Vital Stats
- Players: Phillip Gimmi and Jared Koning
- Company: Fatality
- What they do: Inbound marketing and appointment setting
- Launch: 2016
- Visit: fatality.co.za
As a small business owner, we all struggle to find new customers. This is part of the burden of entrepreneurship that most people don’t like to talk about.
Entrepreneurship is hard, you need to be able to provide a great product/service at the same time you need to be the accountant, operations manager, do the HR and get the marketing done. Above all, you need to increase sales and grow the business.
We not equally good at all jobs, we usually have an area of mastery. When we spend time on things we not good at, we taking precious time away from what we are good at. We need to manage our business the way Pareto would have done if he were a modern day manager.
Pareto and the Pareto principle
Vilfredo Pareto was an italian economist who lived at the end of the 19th century and discovered that roughly 80 percent of the wealth of the country was distributed to the top 20 percent and that 80 percent of the population only had 20 percent of the wealth and this ‘rule’ remained historically true.
He called this discovery the Pareto’s principle, it’s also commonly referred to as the 80/20 principle.
Years later after studying Pareto’s principle, an enthusiastic entrepreneur/management consultant by the name of Richard Koch had a stunning realisation about this economic principle. He realised it applied to management as well. He discovered that 20 percent of the work done gave roughly about 80 percent of the return, whereas the other 80 percent of the work done only gave about 20 percent of the return on the business.
This research by Richard Koch was taken one step further by life long learner and adwords expert, Perry Marshall. He discovered that the 80/20 principal was just the tip of the iceberg. He spent months analysing his adwords account and realised that there was an 80/20 inside of the 80/20.
In other words 4% of all the search terms he used across all his accounts that he managed brought in roughly 64% of the qualified traffic. This applied to all industry and multiple countries. He further elaborated that their is an 80/20 to everything we do, all we need to do is take the time to work on our business rather than just in our business.
What to focus on and who to partner with?
The problem is that most business owners are good at the technical skill they sell and not necessarily good at finding customers or running a business. This means you get really good ‘lawyers’ ending up being very bad salespeople and business owners. They decided to be a salesperson when they have never been in sales.
It’s like getting a law degree and opening up a surgical practice. It does not make sense. These people that sell the technical skill they good at may it be accounting, legal advice, human resources, graphic design, information systems etc. should focus on their strengths and hire for their weaknesses.
The difference between ‘in’ and ‘on’
The other challenge that these business owners have is that they too busy working in their business and not spending enough time working on their business. They jump on the hamster wheel and go! When you ask them to stop and spend a few hours each day to work on their business they look at you as if you crazy.

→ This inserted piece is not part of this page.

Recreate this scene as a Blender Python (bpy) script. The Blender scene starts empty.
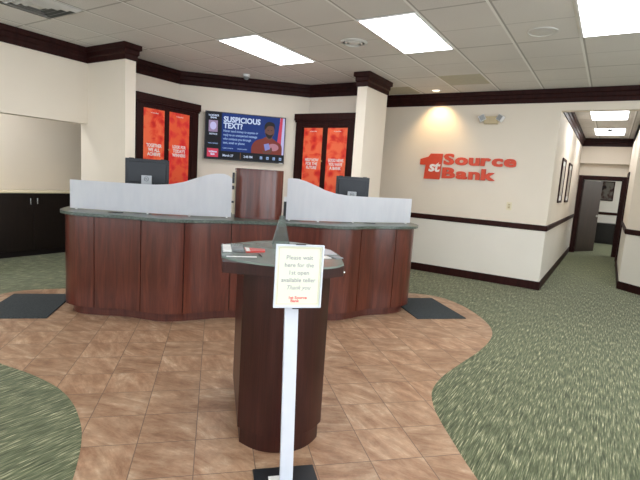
import bpy, math, random
from mathutils import Matrix, Vector
random.seed(4)
SC = bpy.context.scene
COL = SC.collection
Q2 = math.sqrt(2.0)
PI = math.pi
K0 = 0.385                      # axis of the teller counter, along the diagonal
H = 3.0                         # lobby ceiling
GX, GY, G = -3.4876, 4.0277, 0.6096   # ceiling grid

def dg(s, t):                   # diagonal frame (s along counter from its axis, t depth) to world x, y
    s = s + K0
    return ((s - t) / Q2, (s + t) / Q2)

# ------------------------------------------------------------------ materials
def new_mat(name):
    m = bpy.data.materials.new(name); m.use_nodes = True
    nt = m.node_tree
    return m, nt, nt.nodes['Principled BSDF']
def setp(b, **k):
    names = dict(col='Base Color', rough='Roughness', metal='Metallic', trans='Transmission Weight', ior='IOR',
                 coat='Coat Weight', coatr='Coat Roughness', spec='Specular IOR Level', em='Emission Color', ems='Emission Strength', alpha='Alpha',
                 sheen='Sheen Weight')
    for a, v in k.items():
        if a in ('col', 'em'): v = (v[0], v[1], v[2], 1)
        b.inputs[names[a]].default_value = v
def N(nt, t, **k):
    n = nt.nodes.new(t)
    for a, v in k.items(): setattr(n, a, v)
    return n
def coords(nt, kind='Object', scale=(1, 1, 1), rot=(0, 0, 0), loc=(0, 0, 0)):
    tc = N(nt, 'ShaderNodeTexCoord'); mp = N(nt, 'ShaderNodeMapping')
    mp.inputs['Scale'].default_value = scale; mp.inputs['Rotation'].default_value = rot; mp.inputs['Location'].default_value = loc
    nt.links.new(tc.outputs[kind], mp.inputs['Vector'])
    return mp.outputs['Vector']
def ramp(nt, fac, stops):
    r = N(nt, 'ShaderNodeValToRGB'); e = r.color_ramp.elements
    while len(e) < len(stops): e.new(0.5)
    for i, (p, c) in enumerate(stops):
        e[i].position = p; e[i].color = (c[0], c[1], c[2], 1)
    nt.links.new(fac, r.inputs['Fac'])
    return r.outputs['Color']
def noise(nt, vec, scale, detail=3, rough=.5, dist=0):
    n = N(nt, 'ShaderNodeTexNoise'); n.inputs['Scale'].default_value = scale; n.inputs['Detail'].default_value = detail
    n.inputs['Roughness'].default_value = rough; n.inputs['Distortion'].default_value = dist
    if vec is not None: nt.links.new(vec, n.inputs['Vector'])
    return n.outputs['Fac']
def bump(nt, b, hgt, strength=.2, dist=.01):
    n = N(nt, 'ShaderNodeBump'); n.inputs['Strength'].default_value = strength; n.inputs['Distance'].default_value = dist
    nt.links.new(hgt, n.inputs['Height']); nt.links.new(n.outputs['Normal'], b.inputs['Normal'])
def mix(nt, fac, a, b, mode='MIX'):
    m = N(nt, 'ShaderNodeMix', data_type='RGBA', blend_type=mode)
    for sock, v in ((m.inputs['Factor'], fac), (m.inputs['A'], a), (m.inputs['B'], b)):
        if hasattr(v, 'links'): nt.links.new(v, sock)
        elif isinstance(v, (int, float)): sock.default_value = v
        else: sock.default_value = (v[0], v[1], v[2], 1)
    return m.outputs['Result']
def math_(nt, op, a, b=None, c=None):
    m = N(nt, 'ShaderNodeMath', operation=op)
    for i, v in enumerate((a, b, c)):
        if v is None: continue
        if hasattr(v, 'links'): nt.links.new(v, m.inputs[i])
        else: m.inputs[i].default_value = v
    return m.outputs[0]
def flat(name, col, rough=.5, var=.06, scale=14, **k):
    """plain surface with a faint tonal mottle"""
    m, nt, b = new_mat(name)
    v = coords(nt)
    f = noise(nt, v, scale, 4)
    c = ramp(nt, f, [(.3, [x * (1 - var) for x in col]), (.7, [min(1, x * (1 + var)) for x in col])])
    nt.links.new(c, b.inputs['Base Color']); setp(b, rough=rough, **k)
    return m

def wood(name, dark, mid, light, rough=.28, coat=.4, spec=.4, stretch=(9, 9, .9)):
    m, nt, b = new_mat(name)
    v = coords(nt, scale=stretch)
    f1 = noise(nt, v, 1.6, 6, .6, .8)
    v2 = coords(nt, scale=(90, 90, 2.2))
    f2 = noise(nt, v2, 1.5, 4, .6)
    c = ramp(nt, f1, [(.25, dark), (.5, mid), (.8, light)])
    g = ramp(nt, f2, [(.3, (.72, .72, .72)), (.7, (1.1, 1.1, 1.1))])
    c = mix(nt, 1.0, c, g, 'MULTIPLY')
    nt.links.new(c, b.inputs['Base Color'])
    setp(b, rough=rough, coat=coat, coatr=.18, spec=spec)
    bump(nt, b, f2, .05, .002)
    return m

M = {}
# paint: orange-peel roller texture
def paint(name, col):
    m, nt, b = new_mat(name)
    v = coords(nt)
    f = noise(nt, v, 1.3, 3)
    c = ramp(nt, f, [(.3, [x * .97 for x in col]), (.7, [min(1, x * 1.02) for x in col])])
    nt.links.new(c, b.inputs['Base Color']); setp(b, rough=.62, spec=.3)
    bump(nt, b, noise(nt, v, 160, 2), .08, .002)
    return m
M['wall'] = paint('cream_wall_paint', (.80, .72, .61))
M['wall_low'] = paint('pale_wainscot_paint', (.80, .76, .68))
M['cherry'] = wood('cherry_veneer', (.050, .011, .006), (.10, .022, .012), (.17, .042, .023))
M['cherry_plinth'] = wood('cherry_plinth_veneer', (.06, .014, .010), (.10, .025, .016), (.14, .038, .024), .35, .3)
M['table_wood'] = wood('dark_cherry_veneer', (.022, .006, .004), (.036, .009, .006), (.055, .014, .010), .34, .08, .3)
M['mahogany'] = wood('dark_mahogany_trim', (.018, .0045, .004), (.028, .007, .006), (.042, .010, .008), .5, .0, .16)
M['door_wood'] = wood('satin_dark_door_wood', (.018, .008, .008), (.028, .012, .012), (.042, .018, .017), .38, .2, .45)
M['espresso'] = wood('espresso_cabinet_wood', (.008, .004, .004), (.012, .006, .005), (.017, .008, .007), .42, .1)
M['black_wood'] = wood('black_stained_wood', (.006, .005, .005), (.009, .007, .006), (.012, .010, .009), .4, .15)
M['core'] = flat('dark_gap', (.012, .006, .005), .8)
M['black'] = flat('black_plastic', (.014, .016, .019), .38)
M['slate'] = flat('dark_slate_plastic', (.017, .021, .028), .45)
M['silver'] = flat('silver_plastic', (.42, .44, .46), .35, metal=.3)
M['chrome'] = flat('chrome_metal', (.75, .75, .75), .18, metal=1.0)
M['steel'] = flat('brushed_grey_steel', (.55, .55, .55), .35, metal=.9)
M['lilac_card'] = flat('pale_lilac_card', (.50, .50, .54), .5)
M['brass'] = flat('worn_brass', (.60, .30, .12), .35, metal=.6)
M['white'] = flat('white_plastic', (.80, .80, .80), .4, .02)
M['white_metal'] = flat('white_enamel', (.62, .67, .745), .35, .02)
M['ivory'] = flat('ivory_plastic', (.78, .70, .50), .4, .03)
M['beige_box'] = flat('beige_housing', (.52, .42, .25), .45, .03)
M['grille'] = flat('khaki_grille', (.46, .42, .31), .6, .04)
M['vent'] = flat('grey_vent_metal', (.62, .61, .585), .5, .04)
M['black_gap'] = flat('vent_throat', (.22, .22, .21), .8)
M['red_letter'] = flat('red_orange_letter_acrylic', (.66, .060, .018), .45, .04)
M['paper'] = flat('white_paper', (.80, .80, .78), .7, .02)
M['ink'] = flat('dark_grey_ink', (.27, .28, .30), .7)
M['red_ink'] = flat('red_ink', (.70, .16, .15), .6)
M['red_card'] = flat('red_card', (.55, .04, .03), .4)
M['grey_card'] = flat('grey_card', (.20, .22, .23), .5)
M['white_text'] = flat('white_print', (.85, .80, .78), .6, .01)

def stone():
    m, nt, b = new_mat('green_stone_top')
    v = coords(nt)
    f = noise(nt, v, 55, 5, .7)
    c = ramp(nt, f, [(.3, (.025, .036, .028)), (.5, (.060, .082, .064)), (.7, (.15, .18, .15))])
    nt.links.new(c, b.inputs['Base Color']); setp(b, rough=.3, coat=.12, coatr=.1)
    return m
M['stone'] = stone()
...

Saying they can’t stop because they too busy. Ironically, they are only as busy as they are because they don’t spend enough time to find ways to do things more efficiently. They are literally keeping themselves stuck within their business working long hours and having an unbalanced lifestyles.
According to Michael E Gerber the entrepreneurial myth is a ‘technician’ who started a small business thinking they are an entrepreneur and then left wondering why the business is not working. They know how to do the work and mistake the work for running the business and this is a fatal mistake. Working on the business is not the same as working on the work within the business.
Key takeaway
These are the two biggest challenges both Jared Koning and Phillip Gimmi had to face before growing Fatality and helping 25 b2b based businesses. These two points are the some of the biggest internal struggles many entrepreneurs face and either don’t realise it or don’t talk about it.
Once we overcame these two realisations, it only took a few short months to rise from the ashes, experience hyper growth and help many other businesses grow.
The first point is you need to identify where the majority of the impact is coming from and focus on making that work very well compared to trying to make everything work well. Additionally if you not good at sales, don’t try to be. It’s easier to become better at what you good at compared to becoming good at something you bad at.
The second point is If you to busy doing a good job for your customers business, you probably part of the majority that are neglecting their own business. If you are a skilled attorney in a law practice and you love being an attorney then get someone else to run the business so that you can do your best work first and always. Working in a business compared to working on a business could not be any more different than what it is.
You can overcome this like Fatality has done, by choosing the right type of partner so that you cover each others weaknesses or alternatively hire the right type of staff that covers your weaknesses. This way your organisation has no weaknesses and each person is allocated to their individual strengths.